Hayallerini gerçeğe dönüştürdü
Furkan Aşık, çocuk yaşlardan itibaren hayvancılık yapmayı hayal ettiğini belirtti. Ailesinin başlangıçta karşı çıktığını, ancak kararlılığı sayesinde desteği kazandığını ifade eden Aşık, “Liseyi Dursunbey’de tamamladıktan sonra Mehmet Akif Ersoy Üniversitesi Mimari Restorasyon Bölümü’nden mezun oldum. Okul bitince ailemle konuşup köyümüze dönerek hayvancılığa başladım” dedi.

Kendi işini kurmanın avantajları
Genç girişimci, hayvancılığın sadece bir iş değil, aynı zamanda tutku olduğunu vurguladı. “Bir başkasının kontrolünde çalışmak yerine kendi işimi yönetmek istedim.
Hayvanları ve doğayı çok seviyorum. Şu an 40 başlık bir sürüye ulaştık. İnsanlar işin getirisiyle ilgileniyor; bence hayvancılık, doğru yönetildiğinde kar sağlayan bir alan. Mevcut durumla zarar etmek oldukça zor” diye konuştu.
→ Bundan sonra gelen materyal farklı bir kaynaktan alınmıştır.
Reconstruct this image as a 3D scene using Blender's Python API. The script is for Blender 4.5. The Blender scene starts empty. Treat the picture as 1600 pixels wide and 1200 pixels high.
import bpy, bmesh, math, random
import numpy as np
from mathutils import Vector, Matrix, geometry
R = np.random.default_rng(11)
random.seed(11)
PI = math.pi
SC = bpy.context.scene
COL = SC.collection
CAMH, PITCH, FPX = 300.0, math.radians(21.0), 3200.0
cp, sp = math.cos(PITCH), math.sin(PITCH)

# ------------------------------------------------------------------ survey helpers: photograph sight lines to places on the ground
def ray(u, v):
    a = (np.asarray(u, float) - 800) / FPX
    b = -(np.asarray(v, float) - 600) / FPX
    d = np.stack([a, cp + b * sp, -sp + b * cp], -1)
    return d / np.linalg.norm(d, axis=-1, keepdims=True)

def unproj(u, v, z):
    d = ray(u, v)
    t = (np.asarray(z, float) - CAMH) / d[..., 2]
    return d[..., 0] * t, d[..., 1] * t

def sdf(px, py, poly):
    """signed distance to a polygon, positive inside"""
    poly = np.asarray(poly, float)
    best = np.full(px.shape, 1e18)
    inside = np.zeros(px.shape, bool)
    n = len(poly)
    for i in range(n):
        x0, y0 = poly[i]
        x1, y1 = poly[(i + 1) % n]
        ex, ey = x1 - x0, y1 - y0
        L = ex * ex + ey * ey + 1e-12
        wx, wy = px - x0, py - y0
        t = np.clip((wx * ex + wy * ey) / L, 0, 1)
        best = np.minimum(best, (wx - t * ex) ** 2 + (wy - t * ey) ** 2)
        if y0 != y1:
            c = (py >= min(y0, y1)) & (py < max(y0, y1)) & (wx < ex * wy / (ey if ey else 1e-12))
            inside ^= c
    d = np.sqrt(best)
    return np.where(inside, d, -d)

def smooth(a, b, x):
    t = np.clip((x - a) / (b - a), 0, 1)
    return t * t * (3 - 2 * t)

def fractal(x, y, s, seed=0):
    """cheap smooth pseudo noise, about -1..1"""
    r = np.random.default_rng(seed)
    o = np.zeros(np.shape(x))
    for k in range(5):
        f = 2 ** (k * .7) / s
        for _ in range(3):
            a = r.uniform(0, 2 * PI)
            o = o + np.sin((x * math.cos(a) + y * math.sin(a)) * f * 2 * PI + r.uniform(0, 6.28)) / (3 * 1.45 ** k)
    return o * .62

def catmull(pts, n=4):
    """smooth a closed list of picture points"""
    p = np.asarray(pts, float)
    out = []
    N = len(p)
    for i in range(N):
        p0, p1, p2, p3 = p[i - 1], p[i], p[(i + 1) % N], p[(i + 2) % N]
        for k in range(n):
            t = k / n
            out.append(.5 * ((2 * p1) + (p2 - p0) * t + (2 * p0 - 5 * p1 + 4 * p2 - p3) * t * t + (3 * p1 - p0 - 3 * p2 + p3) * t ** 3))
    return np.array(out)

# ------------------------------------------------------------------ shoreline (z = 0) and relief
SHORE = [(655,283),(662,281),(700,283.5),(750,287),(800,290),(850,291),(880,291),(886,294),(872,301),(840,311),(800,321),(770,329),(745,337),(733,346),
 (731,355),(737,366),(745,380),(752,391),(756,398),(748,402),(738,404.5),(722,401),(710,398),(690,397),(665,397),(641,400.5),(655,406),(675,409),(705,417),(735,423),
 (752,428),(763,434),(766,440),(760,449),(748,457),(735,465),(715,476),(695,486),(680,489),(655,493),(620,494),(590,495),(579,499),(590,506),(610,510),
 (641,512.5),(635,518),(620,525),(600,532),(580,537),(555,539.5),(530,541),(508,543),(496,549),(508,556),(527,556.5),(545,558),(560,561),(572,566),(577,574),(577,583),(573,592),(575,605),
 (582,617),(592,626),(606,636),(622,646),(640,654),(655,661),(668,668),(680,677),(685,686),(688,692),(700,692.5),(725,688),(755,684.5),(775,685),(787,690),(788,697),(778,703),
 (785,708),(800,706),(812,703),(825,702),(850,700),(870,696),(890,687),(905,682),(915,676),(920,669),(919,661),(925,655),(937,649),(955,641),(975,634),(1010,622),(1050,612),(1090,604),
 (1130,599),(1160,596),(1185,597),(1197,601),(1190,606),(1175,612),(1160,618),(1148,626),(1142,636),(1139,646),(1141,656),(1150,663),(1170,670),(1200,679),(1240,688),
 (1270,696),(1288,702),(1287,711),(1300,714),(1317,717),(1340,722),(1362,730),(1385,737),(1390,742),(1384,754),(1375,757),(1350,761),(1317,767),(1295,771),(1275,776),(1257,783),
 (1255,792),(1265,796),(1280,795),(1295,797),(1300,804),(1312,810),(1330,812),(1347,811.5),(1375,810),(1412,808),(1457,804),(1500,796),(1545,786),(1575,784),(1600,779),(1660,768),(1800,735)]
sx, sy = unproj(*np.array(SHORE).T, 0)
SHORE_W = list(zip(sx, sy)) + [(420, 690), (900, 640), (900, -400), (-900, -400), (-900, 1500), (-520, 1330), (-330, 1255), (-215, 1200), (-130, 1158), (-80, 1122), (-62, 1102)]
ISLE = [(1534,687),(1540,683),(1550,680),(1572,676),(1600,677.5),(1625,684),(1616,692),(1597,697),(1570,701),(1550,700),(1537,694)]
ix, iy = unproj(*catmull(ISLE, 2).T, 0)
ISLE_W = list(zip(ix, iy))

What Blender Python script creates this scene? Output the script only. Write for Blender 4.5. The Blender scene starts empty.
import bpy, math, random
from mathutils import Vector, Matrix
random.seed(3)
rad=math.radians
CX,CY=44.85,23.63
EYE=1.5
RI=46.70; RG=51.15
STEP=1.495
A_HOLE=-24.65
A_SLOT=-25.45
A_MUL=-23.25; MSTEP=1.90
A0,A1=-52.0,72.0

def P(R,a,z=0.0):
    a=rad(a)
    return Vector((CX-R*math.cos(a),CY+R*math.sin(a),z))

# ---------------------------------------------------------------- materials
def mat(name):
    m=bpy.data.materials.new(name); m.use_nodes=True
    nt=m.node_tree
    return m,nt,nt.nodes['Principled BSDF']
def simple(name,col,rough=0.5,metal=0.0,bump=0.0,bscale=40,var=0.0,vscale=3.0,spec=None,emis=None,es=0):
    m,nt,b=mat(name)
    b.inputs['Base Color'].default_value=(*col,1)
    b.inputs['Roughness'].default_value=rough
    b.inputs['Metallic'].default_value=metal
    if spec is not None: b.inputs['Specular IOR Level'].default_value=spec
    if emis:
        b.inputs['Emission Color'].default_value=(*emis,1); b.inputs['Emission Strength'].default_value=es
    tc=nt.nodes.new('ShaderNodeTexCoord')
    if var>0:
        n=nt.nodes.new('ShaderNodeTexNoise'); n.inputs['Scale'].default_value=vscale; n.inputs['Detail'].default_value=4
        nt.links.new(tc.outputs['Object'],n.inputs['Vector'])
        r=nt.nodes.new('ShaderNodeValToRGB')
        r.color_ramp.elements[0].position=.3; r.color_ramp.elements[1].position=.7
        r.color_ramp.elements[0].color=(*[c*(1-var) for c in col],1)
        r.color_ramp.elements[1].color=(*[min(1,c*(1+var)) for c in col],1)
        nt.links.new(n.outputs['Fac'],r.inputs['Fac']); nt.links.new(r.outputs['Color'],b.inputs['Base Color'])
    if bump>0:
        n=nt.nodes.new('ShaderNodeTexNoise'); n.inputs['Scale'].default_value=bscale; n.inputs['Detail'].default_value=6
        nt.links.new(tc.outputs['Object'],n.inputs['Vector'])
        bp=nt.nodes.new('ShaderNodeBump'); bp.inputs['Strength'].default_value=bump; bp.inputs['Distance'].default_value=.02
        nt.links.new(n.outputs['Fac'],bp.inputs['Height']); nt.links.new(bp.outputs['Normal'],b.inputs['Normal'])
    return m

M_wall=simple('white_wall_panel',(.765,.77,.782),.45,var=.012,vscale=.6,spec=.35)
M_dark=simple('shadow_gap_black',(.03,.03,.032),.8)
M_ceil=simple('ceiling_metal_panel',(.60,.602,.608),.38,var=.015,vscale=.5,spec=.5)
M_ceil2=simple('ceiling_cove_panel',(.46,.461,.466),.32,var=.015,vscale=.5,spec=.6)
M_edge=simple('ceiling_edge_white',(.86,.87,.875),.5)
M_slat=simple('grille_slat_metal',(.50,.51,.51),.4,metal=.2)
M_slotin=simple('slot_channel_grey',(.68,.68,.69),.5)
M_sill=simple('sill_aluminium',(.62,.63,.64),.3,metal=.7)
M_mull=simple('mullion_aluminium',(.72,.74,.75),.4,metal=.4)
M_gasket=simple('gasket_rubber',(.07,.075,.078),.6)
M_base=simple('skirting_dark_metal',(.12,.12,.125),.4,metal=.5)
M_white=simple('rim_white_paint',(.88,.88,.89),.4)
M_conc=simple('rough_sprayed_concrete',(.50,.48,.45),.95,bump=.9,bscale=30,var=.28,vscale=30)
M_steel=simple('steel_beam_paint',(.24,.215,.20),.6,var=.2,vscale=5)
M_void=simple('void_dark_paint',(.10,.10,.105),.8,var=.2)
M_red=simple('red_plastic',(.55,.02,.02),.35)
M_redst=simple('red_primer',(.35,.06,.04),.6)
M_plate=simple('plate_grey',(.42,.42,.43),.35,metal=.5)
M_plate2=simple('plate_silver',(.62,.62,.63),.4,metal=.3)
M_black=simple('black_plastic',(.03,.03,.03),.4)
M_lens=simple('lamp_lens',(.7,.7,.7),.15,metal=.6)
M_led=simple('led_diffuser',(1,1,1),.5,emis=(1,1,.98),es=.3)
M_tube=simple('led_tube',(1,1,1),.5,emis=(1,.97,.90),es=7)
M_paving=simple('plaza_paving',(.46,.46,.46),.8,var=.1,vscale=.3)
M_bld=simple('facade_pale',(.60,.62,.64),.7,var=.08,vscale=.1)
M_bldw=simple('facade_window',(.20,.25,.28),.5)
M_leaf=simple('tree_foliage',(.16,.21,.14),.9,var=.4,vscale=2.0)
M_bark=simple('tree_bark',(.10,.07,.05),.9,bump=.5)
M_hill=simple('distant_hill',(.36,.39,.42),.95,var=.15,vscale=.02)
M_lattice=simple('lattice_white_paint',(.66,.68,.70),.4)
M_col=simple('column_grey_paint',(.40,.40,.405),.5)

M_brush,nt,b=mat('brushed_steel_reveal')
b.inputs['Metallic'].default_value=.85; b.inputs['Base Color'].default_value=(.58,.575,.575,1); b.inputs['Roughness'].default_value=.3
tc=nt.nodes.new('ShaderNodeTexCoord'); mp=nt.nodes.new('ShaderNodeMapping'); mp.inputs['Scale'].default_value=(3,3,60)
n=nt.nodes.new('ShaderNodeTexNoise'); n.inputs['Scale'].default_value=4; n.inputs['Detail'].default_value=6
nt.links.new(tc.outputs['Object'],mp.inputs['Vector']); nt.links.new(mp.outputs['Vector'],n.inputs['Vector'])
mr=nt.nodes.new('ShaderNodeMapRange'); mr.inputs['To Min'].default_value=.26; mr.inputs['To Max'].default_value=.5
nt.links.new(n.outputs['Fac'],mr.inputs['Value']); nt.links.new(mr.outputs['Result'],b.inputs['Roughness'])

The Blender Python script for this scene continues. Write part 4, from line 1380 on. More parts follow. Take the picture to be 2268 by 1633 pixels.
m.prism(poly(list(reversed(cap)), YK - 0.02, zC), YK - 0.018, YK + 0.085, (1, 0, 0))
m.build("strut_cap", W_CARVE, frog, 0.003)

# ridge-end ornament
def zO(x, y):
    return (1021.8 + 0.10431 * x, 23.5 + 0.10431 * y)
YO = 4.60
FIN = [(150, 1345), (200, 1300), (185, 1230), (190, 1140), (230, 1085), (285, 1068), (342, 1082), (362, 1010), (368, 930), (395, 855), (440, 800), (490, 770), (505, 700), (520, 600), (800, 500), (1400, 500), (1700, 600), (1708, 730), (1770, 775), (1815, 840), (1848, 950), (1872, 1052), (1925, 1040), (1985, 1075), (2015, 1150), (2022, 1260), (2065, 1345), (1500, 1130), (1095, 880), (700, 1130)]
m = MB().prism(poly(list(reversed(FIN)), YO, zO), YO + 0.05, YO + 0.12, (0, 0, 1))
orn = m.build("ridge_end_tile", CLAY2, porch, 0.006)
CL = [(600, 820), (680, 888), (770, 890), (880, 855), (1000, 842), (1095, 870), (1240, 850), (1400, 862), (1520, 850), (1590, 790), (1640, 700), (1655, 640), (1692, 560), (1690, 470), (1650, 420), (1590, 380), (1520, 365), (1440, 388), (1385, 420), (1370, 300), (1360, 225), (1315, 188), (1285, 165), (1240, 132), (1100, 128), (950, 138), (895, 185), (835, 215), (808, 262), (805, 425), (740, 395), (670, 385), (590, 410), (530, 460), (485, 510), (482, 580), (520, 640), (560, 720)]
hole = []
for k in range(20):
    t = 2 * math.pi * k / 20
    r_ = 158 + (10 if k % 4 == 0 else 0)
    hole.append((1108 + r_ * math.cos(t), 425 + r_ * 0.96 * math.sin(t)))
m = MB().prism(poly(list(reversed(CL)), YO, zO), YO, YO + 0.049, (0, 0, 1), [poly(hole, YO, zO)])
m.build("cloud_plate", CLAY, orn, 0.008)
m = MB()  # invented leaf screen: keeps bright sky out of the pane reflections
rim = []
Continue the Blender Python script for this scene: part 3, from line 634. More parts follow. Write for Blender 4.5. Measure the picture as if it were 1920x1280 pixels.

En büyük maliyet: Veterinerlik
Furkan Aşık, hayvancılıkta en yüksek giderin veteriner masrafları olduğunu belirtti. “Hayvanların doğum dönemlerinde devlet desteği sağlansa da, köyümüz merkeze yaklaşık 40 kilometre uzaklıkta. Veteriner çağırmak hem zaman hem de maliyet açısından zorlayıcı. SGK primleri de hayvancılıkta önemli bir yük oluşturuyor” dedi.

‘Küpeli çoban’ lakabıyla tanınıyor
Kendine has tarzı ve küpeleri ile dikkat çeken Aşık, köyde ‘Küpeli Çoban’ olarak biliniyor. Babası Hüseyin Aşık, oğlunun bu farklı görünümüne başlangıçta şaşırdığını ancak hayvancılık kararına destek verdiğini anlattı. “Üniversiteye gitti, döndüğünde saçları uzundu ve kulaklarında küpeler vardı. İlk başta tedirgin oldum ama oğlumun hayalini desteklemek görevimizdi” dedi.